O proprietário diz que a ideia da Ecovila surgiu após uma experiência que vivenciou na Europa e sentiu isso como “algo libertador”. “Quero proporcionar isso para mais pessoas: com alimentação orgânica e separação de lixo correta se pode fazer uma vida melhor”, diz. Sobre o comportamento sustentável, Ailson alega que não deve ser algo imposto, mas incentivado. “Isso pode ser vivenciado mesmo em grandes cidades, como na Europa: com hortas em quadras, plantações urbanas, mesmo encontros para discutir construções mais sustentáveis.

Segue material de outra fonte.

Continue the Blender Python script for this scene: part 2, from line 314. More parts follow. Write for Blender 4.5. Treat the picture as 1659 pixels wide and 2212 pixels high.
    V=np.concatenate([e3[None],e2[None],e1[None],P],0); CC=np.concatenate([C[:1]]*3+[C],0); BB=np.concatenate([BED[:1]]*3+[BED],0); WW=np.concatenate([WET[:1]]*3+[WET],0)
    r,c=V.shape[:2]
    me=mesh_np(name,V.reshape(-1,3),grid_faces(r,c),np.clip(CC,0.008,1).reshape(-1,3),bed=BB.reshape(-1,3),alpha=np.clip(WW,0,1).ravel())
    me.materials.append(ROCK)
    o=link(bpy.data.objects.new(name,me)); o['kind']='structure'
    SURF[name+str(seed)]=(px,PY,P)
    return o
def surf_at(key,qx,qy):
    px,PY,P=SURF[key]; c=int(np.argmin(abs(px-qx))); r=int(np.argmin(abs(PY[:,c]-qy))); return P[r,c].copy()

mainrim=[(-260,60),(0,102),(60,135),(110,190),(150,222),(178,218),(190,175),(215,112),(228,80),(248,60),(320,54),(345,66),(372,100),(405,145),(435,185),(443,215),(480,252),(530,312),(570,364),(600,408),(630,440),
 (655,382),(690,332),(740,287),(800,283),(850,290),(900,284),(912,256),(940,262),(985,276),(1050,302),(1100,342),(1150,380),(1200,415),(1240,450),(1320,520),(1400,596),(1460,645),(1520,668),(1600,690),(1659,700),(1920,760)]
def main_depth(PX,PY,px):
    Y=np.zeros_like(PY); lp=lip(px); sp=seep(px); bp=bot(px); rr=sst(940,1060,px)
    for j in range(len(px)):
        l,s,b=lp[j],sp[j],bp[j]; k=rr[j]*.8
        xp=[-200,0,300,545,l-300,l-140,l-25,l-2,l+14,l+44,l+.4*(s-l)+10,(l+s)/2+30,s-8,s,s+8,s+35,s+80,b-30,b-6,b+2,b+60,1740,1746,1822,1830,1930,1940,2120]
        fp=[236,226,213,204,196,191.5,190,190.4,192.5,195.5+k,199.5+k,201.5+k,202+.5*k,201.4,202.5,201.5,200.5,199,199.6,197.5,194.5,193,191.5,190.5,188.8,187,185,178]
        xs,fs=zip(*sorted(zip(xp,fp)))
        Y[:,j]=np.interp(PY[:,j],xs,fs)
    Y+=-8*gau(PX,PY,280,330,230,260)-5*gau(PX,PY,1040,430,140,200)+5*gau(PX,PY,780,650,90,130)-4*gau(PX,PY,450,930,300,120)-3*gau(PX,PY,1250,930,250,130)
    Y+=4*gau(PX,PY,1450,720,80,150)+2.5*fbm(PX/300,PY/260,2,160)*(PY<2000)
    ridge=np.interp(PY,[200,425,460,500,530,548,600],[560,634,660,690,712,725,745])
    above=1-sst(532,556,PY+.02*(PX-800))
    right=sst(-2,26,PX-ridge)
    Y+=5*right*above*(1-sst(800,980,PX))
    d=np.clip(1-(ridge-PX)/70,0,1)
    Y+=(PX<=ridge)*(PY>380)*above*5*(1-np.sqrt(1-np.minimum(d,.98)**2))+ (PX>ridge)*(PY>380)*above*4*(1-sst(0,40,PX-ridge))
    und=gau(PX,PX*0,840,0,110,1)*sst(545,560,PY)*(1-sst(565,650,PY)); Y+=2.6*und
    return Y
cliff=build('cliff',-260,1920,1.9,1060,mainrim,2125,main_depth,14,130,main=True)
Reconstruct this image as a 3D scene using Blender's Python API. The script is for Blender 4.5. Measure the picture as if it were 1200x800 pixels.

Essa consciência é possível sem que seja imposta, e referências não faltam. Mesmo o convívio com as pessoas contribui para a sustentabilidade. A responsabilidade é com a natureza humana, em cada ação, e não só com o meio ambiente, mas com cada um que convivemos”, observa.

A ideia tem continuidade na Quinta do Pirilampos, com o dono, Sérgio Saretto, 44, que aplica a agrofloresta. “Com esse conceito e com o solo mais rico, por ter mais matéria orgânica, naturalmente se tem essa qualidade passada aos produtos: são frutos mais doces e com mais propriedade, principalmente por não haver a necessidade de uma produção tão rápida e que não faça uso de produtos orgânicos. A agrofloresta em larga escala melhora a aparência, sabor e riqueza do produto, além da qualidade do terreno onde este é plantado”, define.